■ YOUR GOAL: Set down the material once more, exactly as it appears.
* begin *
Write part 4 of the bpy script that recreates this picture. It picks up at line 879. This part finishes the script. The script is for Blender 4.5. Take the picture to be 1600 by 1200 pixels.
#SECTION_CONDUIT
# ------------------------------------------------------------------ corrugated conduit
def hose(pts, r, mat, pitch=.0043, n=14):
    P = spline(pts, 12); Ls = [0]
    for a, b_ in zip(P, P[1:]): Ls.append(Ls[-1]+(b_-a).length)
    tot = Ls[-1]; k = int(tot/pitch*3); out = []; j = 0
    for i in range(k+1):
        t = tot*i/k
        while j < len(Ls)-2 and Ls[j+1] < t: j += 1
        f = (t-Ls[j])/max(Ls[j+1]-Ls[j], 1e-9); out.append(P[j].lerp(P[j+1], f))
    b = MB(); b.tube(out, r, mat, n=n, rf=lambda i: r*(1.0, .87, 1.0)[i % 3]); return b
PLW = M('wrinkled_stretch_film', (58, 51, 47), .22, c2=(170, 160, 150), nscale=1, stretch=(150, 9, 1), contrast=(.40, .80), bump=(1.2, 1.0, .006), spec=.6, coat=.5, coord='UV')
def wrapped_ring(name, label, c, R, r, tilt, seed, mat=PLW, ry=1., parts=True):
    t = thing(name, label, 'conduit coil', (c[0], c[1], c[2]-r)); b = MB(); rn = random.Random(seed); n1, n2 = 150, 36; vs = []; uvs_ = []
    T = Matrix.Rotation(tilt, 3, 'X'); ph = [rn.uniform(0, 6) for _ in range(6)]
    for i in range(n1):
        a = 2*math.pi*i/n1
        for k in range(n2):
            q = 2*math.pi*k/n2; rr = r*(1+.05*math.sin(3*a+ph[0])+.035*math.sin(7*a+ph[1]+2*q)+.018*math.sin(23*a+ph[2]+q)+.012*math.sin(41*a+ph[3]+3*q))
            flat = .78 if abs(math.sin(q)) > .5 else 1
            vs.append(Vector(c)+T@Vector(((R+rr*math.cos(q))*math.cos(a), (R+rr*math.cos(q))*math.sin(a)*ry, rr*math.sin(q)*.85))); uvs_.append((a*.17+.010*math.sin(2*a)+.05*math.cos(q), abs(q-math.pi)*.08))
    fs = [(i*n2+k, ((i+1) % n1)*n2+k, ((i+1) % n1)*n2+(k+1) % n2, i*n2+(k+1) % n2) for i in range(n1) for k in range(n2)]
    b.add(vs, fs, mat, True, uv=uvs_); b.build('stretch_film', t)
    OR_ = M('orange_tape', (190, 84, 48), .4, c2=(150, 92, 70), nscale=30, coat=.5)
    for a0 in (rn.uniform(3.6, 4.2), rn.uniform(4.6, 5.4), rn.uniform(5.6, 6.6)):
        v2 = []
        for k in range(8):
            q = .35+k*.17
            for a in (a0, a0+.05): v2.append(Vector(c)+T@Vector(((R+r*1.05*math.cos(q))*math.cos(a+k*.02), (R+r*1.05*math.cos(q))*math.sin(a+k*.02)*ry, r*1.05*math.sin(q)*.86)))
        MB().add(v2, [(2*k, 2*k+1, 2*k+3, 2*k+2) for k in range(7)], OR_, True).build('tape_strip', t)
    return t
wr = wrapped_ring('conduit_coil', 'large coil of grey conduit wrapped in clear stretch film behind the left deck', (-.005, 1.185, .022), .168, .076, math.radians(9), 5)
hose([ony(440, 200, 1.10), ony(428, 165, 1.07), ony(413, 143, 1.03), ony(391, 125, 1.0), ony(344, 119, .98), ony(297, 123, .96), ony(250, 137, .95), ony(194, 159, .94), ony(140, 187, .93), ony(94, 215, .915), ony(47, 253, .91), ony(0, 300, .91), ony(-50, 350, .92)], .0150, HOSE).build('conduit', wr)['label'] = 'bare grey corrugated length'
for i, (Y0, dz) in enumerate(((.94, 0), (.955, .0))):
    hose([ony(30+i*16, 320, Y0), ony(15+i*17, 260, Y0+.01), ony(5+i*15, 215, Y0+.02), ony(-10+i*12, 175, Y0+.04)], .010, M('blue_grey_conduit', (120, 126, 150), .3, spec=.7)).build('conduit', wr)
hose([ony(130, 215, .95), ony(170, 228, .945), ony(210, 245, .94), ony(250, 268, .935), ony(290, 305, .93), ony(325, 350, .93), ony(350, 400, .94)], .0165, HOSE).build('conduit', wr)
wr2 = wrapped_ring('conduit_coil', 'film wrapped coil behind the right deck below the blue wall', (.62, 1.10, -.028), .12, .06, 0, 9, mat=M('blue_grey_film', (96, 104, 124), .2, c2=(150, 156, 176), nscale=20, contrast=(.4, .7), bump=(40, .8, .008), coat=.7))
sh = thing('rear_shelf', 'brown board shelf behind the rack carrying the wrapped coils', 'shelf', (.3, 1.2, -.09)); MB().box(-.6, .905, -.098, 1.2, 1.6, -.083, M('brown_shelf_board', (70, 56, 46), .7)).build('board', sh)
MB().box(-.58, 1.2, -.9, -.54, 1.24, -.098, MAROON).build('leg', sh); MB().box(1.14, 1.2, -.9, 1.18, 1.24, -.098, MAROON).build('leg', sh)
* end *
■ ANSWER FOR THIS EXERCISE:
Write part 4 of the bpy script that recreates this picture. It picks up at line 879. This part finishes the script. The script is for Blender 4.5. Take the picture to be 1600 by 1200 pixels.
#SECTION_CONDUIT
# ------------------------------------------------------------------ corrugated conduit
def hose(pts, r, mat, pitch=.0043, n=14):
    P = spline(pts, 12); Ls = [0]
    for a, b_ in zip(P, P[1:]): Ls.append(Ls[-1]+(b_-a).length)
    tot = Ls[-1]; k = int(tot/pitch*3); out = []; j = 0
    for i in range(k+1):
        t = tot*i/k
        while j < len(Ls)-2 and Ls[j+1] < t: j += 1
        f = (t-Ls[j])/max(Ls[j+1]-Ls[j], 1e-9); out.append(P[j].lerp(P[j+1], f))
    b = MB(); b.tube(out, r, mat, n=n, rf=lambda i: r*(1.0, .87, 1.0)[i % 3]); return b
PLW = M('wrinkled_stretch_film', (58, 51, 47), .22, c2=(170, 160, 150), nscale=1, stretch=(150, 9, 1), contrast=(.40, .80), bump=(1.2, 1.0, .006), spec=.6, coat=.5, coord='UV')
def wrapped_ring(name, label, c, R, r, tilt, seed, mat=PLW, ry=1., parts=True):
    t = thing(name, label, 'conduit coil', (c[0], c[1], c[2]-r)); b = MB(); rn = random.Random(seed); n1, n2 = 150, 36; vs = []; uvs_ = []
    T = Matrix.Rotation(tilt, 3, 'X'); ph = [rn.uniform(0, 6) for _ in range(6)]
    for i in range(n1):
        a = 2*math.pi*i/n1
        for k in range(n2):
            q = 2*math.pi*k/n2; rr = r*(1+.05*math.sin(3*a+ph[0])+.035*math.sin(7*a+ph[1]+2*q)+.018*math.sin(23*a+ph[2]+q)+.012*math.sin(41*a+ph[3]+3*q))
            flat = .78 if abs(math.sin(q)) > .5 else 1
            vs.append(Vector(c)+T@Vector(((R+rr*math.cos(q))*math.cos(a), (R+rr*math.cos(q))*math.sin(a)*ry, rr*math.sin(q)*.85))); uvs_.append((a*.17+.010*math.sin(2*a)+.05*math.cos(q), abs(q-math.pi)*.08))
    fs = [(i*n2+k, ((i+1) % n1)*n2+k, ((i+1) % n1)*n2+(k+1) % n2, i*n2+(k+1) % n2) for i in range(n1) for k in range(n2)]
    b.add(vs, fs, mat, True, uv=uvs_); b.build('stretch_film', t)
    OR_ = M('orange_tape', (190, 84, 48), .4, c2=(150, 92, 70), nscale=30, coat=.5)
    for a0 in (rn.uniform(3.6, 4.2), rn.uniform(4.6, 5.4), rn.uniform(5.6, 6.6)):
        v2 = []
        for k in range(8):
            q = .35+k*.17
            for a in (a0, a0+.05): v2.append(Vector(c)+T@Vector(((R+r*1.05*math.cos(q))*math.cos(a+k*.02), (R+r*1.05*math.cos(q))*math.sin(a+k*.02)*ry, r*1.05*math.sin(q)*.86)))
        MB().add(v2, [(2*k, 2*k+1, 2*k+3, 2*k+2) for k in range(7)], OR_, True).build('tape_strip', t)
    return t
wr = wrapped_ring('conduit_coil', 'large coil of grey conduit wrapped in clear stretch film behind the left deck', (-.005, 1.185, .022), .168, .076, math.radians(9), 5)
hose([ony(440, 200, 1.10), ony(428, 165, 1.07), ony(413, 143, 1.03), ony(391, 125, 1.0), ony(344, 119, .98), ony(297, 123, .96), ony(250, 137, .95), ony(194, 159, .94), ony(140, 187, .93), ony(94, 215, .915), ony(47, 253, .91), ony(0, 300, .91), ony(-50, 350, .92)], .0150, HOSE).build('conduit', wr)['label'] = 'bare grey corrugated length'
for i, (Y0, dz) in enumerate(((.94, 0), (.955, .0))):
    hose([ony(30+i*16, 320, Y0), ony(15+i*17, 260, Y0+.01), ony(5+i*15, 215, Y0+.02), ony(-10+i*12, 175, Y0+.04)], .010, M('blue_grey_conduit', (120, 126, 150), .3, spec=.7)).build('conduit', wr)
hose([ony(130, 215, .95), ony(170, 228, .945), ony(210, 245, .94), ony(250, 268, .935), ony(290, 305, .93), ony(325, 350, .93), ony(350, 400, .94)], .0165, HOSE).build('conduit', wr)
wr2 = wrapped_ring('conduit_coil', 'film wrapped coil behind the right deck below the blue wall', (.62, 1.10, -.028), .12, .06, 0, 9, mat=M('blue_grey_film', (96, 104, 124), .2, c2=(150, 156, 176), nscale=20, contrast=(.4, .7), bump=(40, .8, .008), coat=.7))
sh = thing('rear_shelf', 'brown board shelf behind the rack carrying the wrapped coils', 'shelf', (.3, 1.2, -.09)); MB().box(-.6, .905, -.098, 1.2, 1.6, -.083, M('brown_shelf_board', (70, 56, 46), .7)).build('board', sh)
MB().box(-.58, 1.2, -.9, -.54, 1.24, -.098, MAROON).build('leg', sh); MB().box(1.14, 1.2, -.9, 1.18, 1.24, -.098, MAROON).build('leg', sh)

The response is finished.